Parler d’avenir lorsqu’on évoque la nourriture à base d’insectes n’est pas tout à fait exact. «C’est une habitude traditionnelle partout dans le monde sauf dans le mode de vie occidental. Mais à une époque, c’était aussi le cas en Europe». Luc Herrmann s’intéresse de près au sujet depuis une dizaine d’années. Il est sur le point d’inaugurer Agri bug’z à Rioz, accueilli par l’hôtel d’entreprises de la communauté de communes. «Il s’agit d’élever et reproduire des insectes de manière autonome et intelligente». Son entreprise est dédiée à l’élevage du ténébrion meunier, un coléoptère commun.
Un exemple rare en France. Parmi les raisons, une législation qui tarde à adopter les normes nécessaires. «Pour l’instant, et au moins jusqu’à début 2017, le fait de manger des insectes n’est pas légiféré en Europe. On se trouve dans un domaine flou, ni légal, ni illégal, avec une tolérance dans certains pays». La nourriture pour humains est la plus spectaculaire des perspectives liées à l’élevage d’insectes. Les solutions qu’elle apporte sont de plus en plus évoquées : nourriture abondante, riche, de qualité et moins polluante que la production de viande animale, élevage qui demande moins d’espace, meilleur rendement. «C’est même plus digeste que la viande traditionnel et le goût est bon signale Luc Herrmann. Quant à l’effet répulsif, il peut être contourné par la fabrication de farines, de galettes, de nuggets ou par l’insertion dans des préparations culinaires».
Recyclage
des déchets
Si Luc Herrmann est prêt à lancer Agri bug'z, ce n’est pour l’instant pas dans le domaine de la nourriture humaine - en attendant l’évolution de la législation : il va commencer par produire pour la consommation animale, pour les éleveurs, les zoos ou encore les propriétaires de nouveaux animaux de compagnie.
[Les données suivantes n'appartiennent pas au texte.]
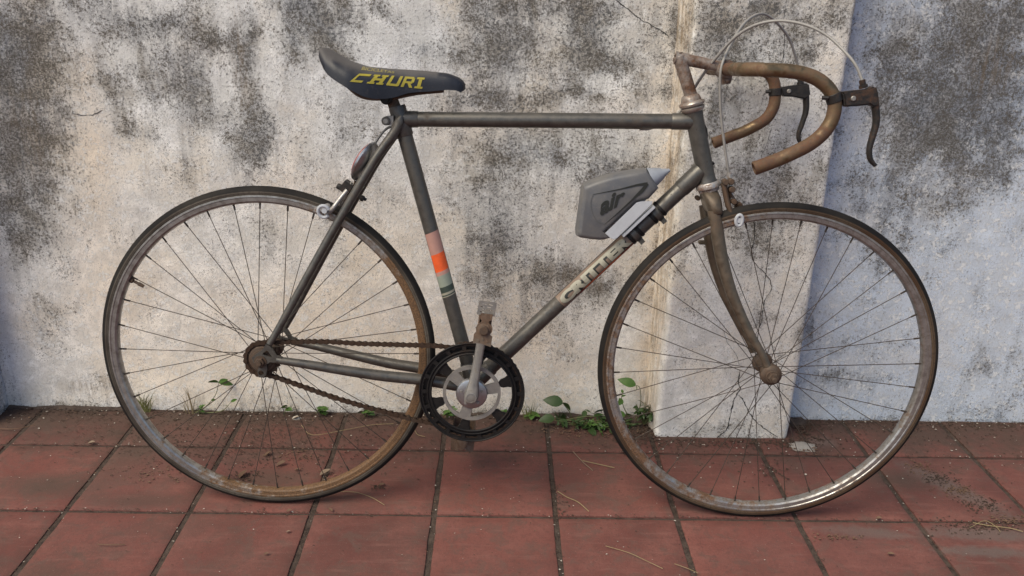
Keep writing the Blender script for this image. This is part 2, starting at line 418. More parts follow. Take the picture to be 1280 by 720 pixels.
def spline(pts, n=6):
    """Catmull-Rom through the points"""
    P = [Vector(p) for p in pts]; P = [P[0]*2-P[1]]+P+[P[-1]*2-P[-2]]; out = []
    for i in range(1, len(P)-2):
        for k in range(n):
            t = k/n; a, b, c, d = P[i-1:i+3]
            out.append(.5*((2*b)+(c-a)*t+(2*a-5*b+4*c-d)*t*t+(3*b-a-3*c+d)*t**3))
    return out+[P[-2]]
def lerp(a, b, t): return Vector(a)*(1-t)+Vector(b)*t

# ================================================================== SETTING
WALL_Y = 1.94; PIL_Y = 1.84; PX0, PX1 = .402, .734
MOULD = [(-1.088, 0.7, 0.063, 0.17, 0.95), (-1.062, 0.894, 0.07, 0.104, 0.5), (-1.037, 0.737, 0.022, 0.11, 0.5), (-1.137, 0.53, 0.084, 0.119, 0.75), (-1.005, 0.92, 0.043, 0.051, 0.5), (-0.983, 0.844, 0.028, 0.035, 0.3), (-1.133, 0.461, 0.075, 0.081, 0.55), (-1.04, 0.387, 0.034, 0.058, 0.5), (-1.102, 0.246, 0.049, 0.061, 0.6), (-1.112, 0.159, 0.068, 0.049, 0.55), (-1.028, 0.279, 0.027, 0.03, 0.3), (-1.025, 0.066, 0.065, 0.018, 0.45), (-1.24, 0.067, 0.024, 0.116, 0.45), (-0.859, 0.973, 0.095, 0.03, 0.5), (-0.763, 0.941, 0.09, 0.044, 0.85), (-0.628, 0.925, 0.052, 0.037, 0.65), (-0.569, 0.884, 0.019, 0.078, 0.8), (-0.752, 0.837, 0.074, 0.046, 0.5), (-0.676, 0.839, 0.057, 0.046, 0.5), (-0.811, 0.72, 0.04, 0.029, 0.55), (-0.86, 0.796, 0.021, 0.057, 0.4), (-0.67, 0.756, 0.058, 0.04, 0.45), (-0.575, 0.692, 0.031, 0.078, 0.8), (-0.992, 0.767, 0.021, 0.022, 0.4), (-0.723, 0.652, 0.026, 0.076, 0.3), (-0.414, 0.978, 0.059, 0.04, 0.85), (-0.365, 0.946, 0.045, 0.044, 0.75), (-0.454, 0.917, 0.028, 0.041, 0.7), (-0.263, 0.988, 0.035, 0.023, 0.7), (-0.322, 0.896, 0.028, 0.024, 0.4), (-0.156, 0.905, 0.071, 0.021, 0.5), (-0.042, 0.98, 0.052, 0.067, 0.6), (-0.017, 0.896, 0.044, 0.073, 0.75), (-0.093, 0.8, 0.076, 0.032, 0.55), (-0.549, 0.706, 0.018, 0.074, 0.7), (-0.334, 0.736, 0.04, 0.048, 0.35), (-0.433, 0.667, 0.029, 0.03, 0.4), (-0.0, 0.663, 0.041, 0.076, 0.55), (-0.185, 0.98, 0.035, 0.023, 0.35), (0.091, 0.996, 0.087, 0.033, 0.6), (0.189, 0.962, 0.049, 0.071, 0.8), (0.051, 0.935, 0.035, 0.069, 0.5), (0.371, 0.978, 0.026, 0.064, 0.75), (0.261, 0.907, 0.064, 0.035, 0.7), (0.148, 0.869, 0.036, 0.053, 0.45), (0.183, 0.818, 0.047, 0.021, 0.5), (0.028, 0.796, 0.076, 0.029, 0.55), (0.11, 0.692, 0.111, 0.049, 0.55), (0.255, 0.644, 0.067, 0.042, 0.75), (0.401, 0.936, 0.016, 0.086, 0.5), (0.315, 0.837, 0.036, 0.025, 0.25), (0.39, 0.803, 0.018, 0.036, 0.4), (-0.544, 0.463, 0.042, 0.073, 0.65), (-0.386, 0.426, 0.048, 0.074, 0.5), (-0.42, 0.505, 0.038, 0.04, 0.35), (-0.007, 0.513, 0.057, 0.084, 0.65), (-0.036, 0.422, 0.05, 0.062, 0.65), (-0.044, 0.348, 0.051, 0.038, 0.6), (-0.213, 0.453, 0.029, 0.03, 0.25), (-0.117, 0.57, 0.056, 0.039, 0.25), (0.036, 0.46, 0.069, 0.086, 0.75), (0.133, 0.38, 0.07, 0.052, 0.9), (0.248, 0.351, 0.09, 0.042, 0.9), (0.34, 0.376, 0.039, 0.063, 0.55), (0.395, 0.467, 0.019, 0.103, 0.45), (0.145, 0.594, 0.056, 0.039, 0.35), (0.211, 0.202, 0.064, 0.058, 0.25), (0.125, 0.114, 0.061, 0.046, 0.15), (0.332, 0.617, 0.026, 0.077, 0.4), (-0.701, 0.515, 0.047, 0.03, 0.3), (-0.646, 0.461, 0.028, 0.061, 0.3), (-0.84, 0.457, 0.027, 0.02, 0.2), (-0.909, 0.228, 0.039, 0.022, 0.15), (0.989, 0.949, 0.107, 0.086, 0.65), (1.1, 0.909, 0.072, 0.074, 0.9), (0.866, 0.916, 0.032, 0.045, 0.6), (0.945, 0.842, 0.084, 0.072, 0.65), (1.067, 0.825, 0.11, 0.094, 0.8), (1.031, 0.744, 0.096, 0.046, 0.8), (0.918, 0.769, 0.037, 0.055, 0.5), (1.165, 0.741, 0.056, 0.078, 0.75), (1.117, 1.006, 0.035, 0.042, 0.65), (0.834, 0.635, 0.041, 0.038, 0.45), (1.171, 0.659, 0.049, 0.03, 0.5), (0.993, 1.023, 0.053, 0.017, 0.3), (0.847, 0.579, 0.023, 0.059, 0.5), (0.931, 0.431, 0.051, 0.054, 0.65), (1.081, 0.464, 0.058, 0.066, 0.45), (1.16, 0.634, 0.057, 0.05, 0.4), (0.898, 0.336, 0.052, 0.026, 0.4), (0.904, 0.116, 0.082, 0.03, 0.55), (0.787, 0.28, 0.026, 0.061, 0.7), (1.257, 0.156, 0.062, 0.059, 0.6), (1.148, 0.086, 0.052, 0.046, 0.35), (1.229, 0.374, 0.052, 0.029, 0.4), (0.988, 0.493, 0.029, 0.086, 0.35), (1.33, 0.066, 0.042, 0.047, 0.3), (0.939, 0.492, 0.058, 0.123, 0.5), (0.924, 0.239, 0.081, 0.066, 0.35), (1.057, 0.285, 0.05, 0.132, 0.3), (1.228, 0.289, 0.08, 0.088, 0.4), (1.231, 0.04, 0.126, 0.033, 0.5), (0.918, 0.035, 0.083, 0.033, 0.45), (0.937, 0.61, 0.027, 0.098, 0.5), (1.069, 0.613, 0.038, 0.078, 0.4), (-0.835, 0.186, 0.079, 0.067, 0.25), (-0.339, 0.173, 0.12, 0.067, 0.25), (-0.627, 0.297, 0.078, 0.064, 0.25), (-0.119, 0.087, 0.102, 0.046, 0.3), (0.12, 0.268, 0.119, 0.087, 0.35), (-0.897, 0.456, 0.038, 0.061, 0.3), (-0.267, 0.547, 0.056, 0.059, 0.3), (0.04, 0.267, 0.04, 0.109, 0.4), (-0.447, 0.035, 0.184, 0.023, 0.4), (0.21, 0.046, 0.124, 0.028, 0.35)]
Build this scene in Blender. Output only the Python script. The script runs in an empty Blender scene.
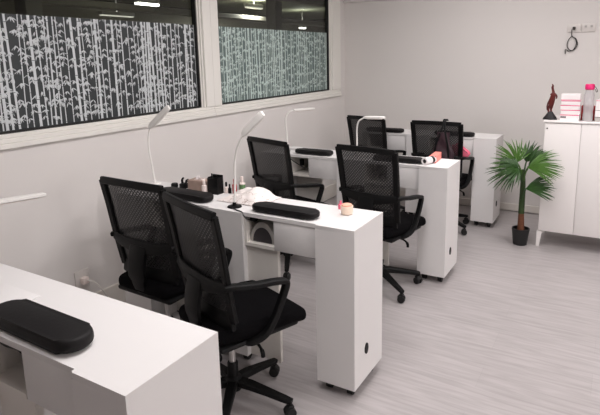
import bpy, bmesh, math, random
from mathutils import Vector, Matrix, noise
random.seed(7)
PI = math.pi
S = bpy.context.scene
COL = S.collection

# ------------------------------------------------------------------ camera
def cam_axes(y, p, r):
    cy, sy, cp, sp = math.cos(y), math.sin(y), math.cos(p), math.sin(p)
    f = Vector((sy*cp, cy*cp, -sp)); rt = Vector((cy, -sy, 0)); up = rt.cross(f)
    r2 = math.cos(r)*rt + math.sin(r)*up
    u2 = -math.sin(r)*rt + math.cos(r)*up
    return r2, u2, f
cd = bpy.data.cameras.new('camera'); cam = bpy.data.objects.new('camera', cd); COL.objects.link(cam)
r_, u_, f_ = cam_axes(-0.544, 0.192, -0.022)
cam.matrix_world = Matrix(((r_.x, u_.x, -f_.x, 0), (r_.y, u_.y, -f_.y, 0), (r_.z, u_.z, -f_.z, 1.48), (0, 0, 0, 1)))
cd.sensor_width = 36; cd.lens = 525.8/600*36; cd.shift_x = -0.002; cd.shift_y = -0.0795
cd.clip_start = 0.02
S.camera = cam

# ------------------------------------------------------------------ light and exposure
w = bpy.data.worlds.new('world'); S.world = w; w.use_nodes = True
w.node_tree.nodes['Background'].inputs[0].default_value = (1.0, 0.96, 0.95, 1)
w.node_tree.nodes['Background'].inputs[1].default_value = 0.01
S.view_settings.view_transform = 'Standard'; S.view_settings.look = 'None'
S.view_settings.gamma = 1; S.view_settings.use_curve_mapping = False
S.view_settings.exposure = -0.03
CEIL = 2.5
def area(name, x, y, sx, sy, power, col=(1.0, 0.955, 0.955)):
    l = bpy.data.lights.new(name, 'AREA'); l.shape = 'RECTANGLE'; l.size = sx; l.size_y = sy
    l.energy = power; l.color = col
    o = bpy.data.objects.new(name, l); COL.objects.link(o); o.location = (x, y, CEIL-0.03)
    return o
area('ceiling_panel', -0.9, 0.8, 0.6, 0.6, 6)
area('ceiling_panel', -0.9, 1.3, 0.6, 0.6, 14)
area('ceiling_panel', -0.9, 2.2, 0.6, 0.6, 12)
area('ceiling_panel', -0.9, 3.7, 0.6, 0.6, 22)
area('ceiling_panel', 0.3, 3.2, 0.6, 0.6, 13)
area('ceiling_panel', 1.4, 2.7, 0.6, 0.6, 27)
area('ceiling_panel', 2.9, 0.75, 0.6, 0.6, 66)

# ------------------------------------------------------------------ materials
def lin(c):
    return tuple(((v/255)/12.92 if v/255 <= 0.04045 else ((v/255+0.055)/1.055)**2.4) for v in c)
def mat(name, rgb, rough=0.5, metal=0.0, var=0.04, scale=30, bump=0.0, spec=0.5, stretch=None):
    m = bpy.data.materials.new(name); m.use_nodes = True
    nt = m.node_tree; b = nt.nodes['Principled BSDF']
    c = lin(rgb)
    b.inputs['Roughness'].default_value = rough; b.inputs['Metallic'].default_value = metal
    b.inputs['Specular IOR Level'].default_value = spec
    tc = nt.nodes.new('ShaderNodeTexCoord'); n = nt.nodes.new('ShaderNodeTexNoise')
    n.inputs['Scale'].default_value = scale; n.inputs['Detail'].default_value = 3
    if stretch:
        mp = nt.nodes.new('ShaderNodeMapping'); mp.inputs['Scale'].default_value = stretch
        nt.links.new(tc.outputs['Object'], mp.inputs[0]); nt.links.new(mp.outputs[0], n.inputs[0])
    else:
        nt.links.new(tc.outputs['Object'], n.inputs[0])
    mx = nt.nodes.new('ShaderNodeMix'); mx.data_type = 'RGBA'
    mx.inputs[6].default_value = tuple(v*(1-var) for v in c)+(1,)
    mx.inputs[7].default_value = tuple(min(1, v*(1+var)) for v in c)+(1,)
    nt.links.new(n.outputs[0], mx.inputs[0]); nt.links.new(mx.outputs[2], b.inputs['Base Color'])
    if bump:
        bp = nt.nodes.new('ShaderNodeBump'); bp.inputs['Strength'].default_value = bump; bp.inputs['Distance'].default_value = 0.004
        nt.links.new(n.outputs[0], bp.inputs['Height']); nt.links.new(bp.outputs[0], b.inputs['Normal'])
    return m
def emit(name, rgb, s):
    m = bpy.data.materials.new(name); m.use_nodes = True
    b = m.node_tree.nodes['Principled BSDF']
    b.inputs['Base Color'].default_value = lin(rgb)+(1,)
    b.inputs['Emission Color'].default_value = lin(rgb)+(1,); b.inputs['Emission Strength'].default_value = s
    return m
M = {}
M['wall'] = mat('wall_paint', (222, 218, 215), 0.8, var=0.015, scale=2.0)
M['ceiling'] = mat('ceiling_paint', (228, 224, 220), 0.9, var=0.02)
M['trim'] = mat('trim_paint', (226, 221, 214), 0.45, var=0.02)
M['frame'] = mat('frame_paint', (233, 231, 225), 0.4, var=0.015, scale=2)
M['gasket'] = mat('gasket_rubber', (22, 22, 22), 0.6)
M['white'] = mat('white_laminate', (228, 226, 225), 0.55, var=0.012, scale=4, spec=0.25)
M['inner'] = mat('white_board', (226, 222, 216), 0.55, var=0.02)
M['cab'] = mat('cabinet_lacquer', (236, 232, 230), 0.5, var=0.012, scale=4)
M['black'] = mat('black_plastic', (9, 9, 10), 0.5, var=0.1, spec=0.22)
M['rubber'] = mat('black_rubber', (14, 14, 14), 0.65, var=0.1)
M['seatcloth'] = mat('black_seat_cloth', (9, 8, 10), 0.95, var=0.25, scale=220, bump=0.3, spec=0.1)
M['pad'] = mat('black_leatherette', (20, 18, 19), 0.6, var=0.12, scale=90, bump=0.12, spec=0.25)
M['chrome'] = mat('brushed_steel', (190, 188, 186), 0.3, 1.0)
M['lampwhite'] = mat('lamp_white', (240, 238, 234), 0.35, var=0.01)
M['darkoffice'] = mat('dark_corridor', (74, 71, 64), 0.85, var=0.3, scale=1.2)
M['beam'] = mat('corridor_beam', (128, 124, 112), 0.7, var=0.25, scale=2)
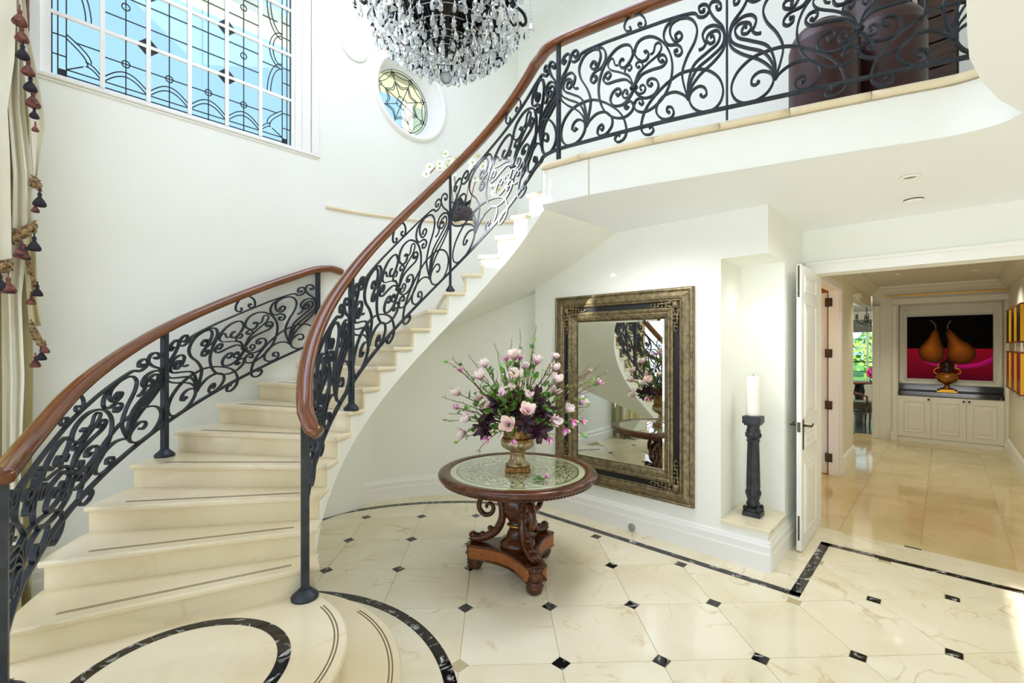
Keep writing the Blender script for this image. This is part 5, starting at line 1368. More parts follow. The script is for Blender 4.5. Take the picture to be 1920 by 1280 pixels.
# painting of two pears: a flat panel, its picture built as flat layers
pa0, pa1, pz0, pz1 = -0.50, 0.585, 1.115, 2.22; PBK = 11.07
pt = thing('pear_painting', P(0.043, PBK, pz0), 'square painting of two brown pears on crimson cloth, black background', 'painting')
q = MB(); q.rbox(pa0, pa1, PBK, 11.12, pz0, pz1); q.build('canvas', mat('painted_black', srgb(12, 9, 9), 0.8, 0, 0.1), pt)
def pq_(x, y, k=0): return P(pa0 + (pa1 - pa0) * x, PBK - 0.001 - 0.0006 * k, pz0 + (pz1 - pz0) * y)
def gradmat(name, c0, c1, axis, lo, hi, c2=None):
    m = mat(name, c0, 0.7, 0, 0.12); n, l, b = nodes(m); u = n.new('ShaderNodeTexCoord'); s = n.new('ShaderNodeSeparateXYZ'); r = n.new('ShaderNodeValToRGB')
    l.new(u.outputs['UV'], s.inputs[0]); l.new(s.outputs[axis], r.inputs[0])
    r.color_ramp.elements[0].position = lo; r.color_ramp.elements[0].color = c0; r.color_ramp.elements[1].position = hi; r.color_ramp.elements[1].color = c1
    if c2: e = r.color_ramp.elements.new((lo + hi) / 2); e.color = c2
    l.new(r.outputs[0], b.inputs['Base Color']); return m
q = MB(); q.add([pq_(0, 0), pq_(1, 0), pq_(1, 0.485), pq_(0, 0.485)], [(0, 1, 2, 3)], False, [[(0, 0), (1, 0), (1, 1), (0, 1)]]); q.build('painted_cloth', gradmat('painted_crimson', srgb(110, 0, 40), srgb(196, 20, 64), 1, 0, 1), pt)
top = [(0.22, 0.31), (0.34, 0.25), (0.48, 0.265), (0.62, 0.235), (0.75, 0.245), (0.88, 0.29), (1.0, 0.375)]; bot = [(0.22, 0.26), (0.34, 0.20), (0.48, 0.195), (0.62, 0.17), (0.75, 0.18), (0.88, 0.21), (1.0, 0.27)]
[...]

Il a fait d’une passion («toute ma passion pour l’observation des insectes découle de la pêche à la mouche que je pratiquais tout petit») une reconversion professionnelle, passant par un bac pro gestion des installations agricoles, un hébergement à l’incubateur d’entreprises de Besançon entre juin 2014 et juin 2016, un tour d’Europe à la rencontre de spécialistes, des stages à la Citadelle de Besançon . Il a obtenu un certificat de capacité à l’élevage d’animaux non domestiques pour le ténébrion meunier mais aussi le criquet migrateur, le ver géant et le grillon domestique, quatre insectes aux intérêts nutritifs avérés. «Je préfère les insectes locaux pour éviter de polluer la biodiversité». Pour évaluer les perspectives de développement, il suit de près les pratiques, les évolutions technologiques et législatives.
Mais tout est à inventer. Son mode d’élevage, Luc Herrmann l’a conçu en s’installant dans un hangar et en utilisant des containers hermétiques de la marine. Il a déposé 2 brevets, dont un système de tri des insectes logique mais auquel personne n’avait semble-t-il pensé (secret de production). L’autre est un système qui permet à chacun de constituer sa propre ferme d’élevage. Mais l'insecte-nourriture n'est peut-être pas la perspective la plus révolutionnaire. Comme d'autres, Luc Herrmann s’est aussi lancé dans la recherche : une collaboration avec le labo chronoenvironnement de l’Université au sujet de la valorisation des déchets par les insectes. «Certains insectes auraient des propriétés étonnantes comme celle de consommer le plastique…»
Une filière
à créer
En tenant compte du respect des normes, le nombre d’éleveurs en France serait de moins d’une dizaine. «Il existe une demande croissante pour laquelle il reste à organiser une filière en France. D’autres pays comme la Hollande sont plus avancés». La nouveauté rend les gens «frileux, y compris les agriculteurs» estime-t-il. «Il nous faut communiquer, montrer que l’on est sérieux et que l’on construit une filière propre».
Pour cette raison, il prend son temps et commence son élevage avec un seul type d’insecte, estimant pouvoir atteindre une production de 40 tonnes d’ici 5 ans. Du côté des institutions, la conviction semble plus avancée. Outre l’aide à l’installation de jeune agriculteur, Agri bug’z a reçu des appuis des collectivités. Indice significatif : «je n’ai pas eu à prospecter du côté des banques. Ce sont elles qui m’appelaient avec des offres avantageuses».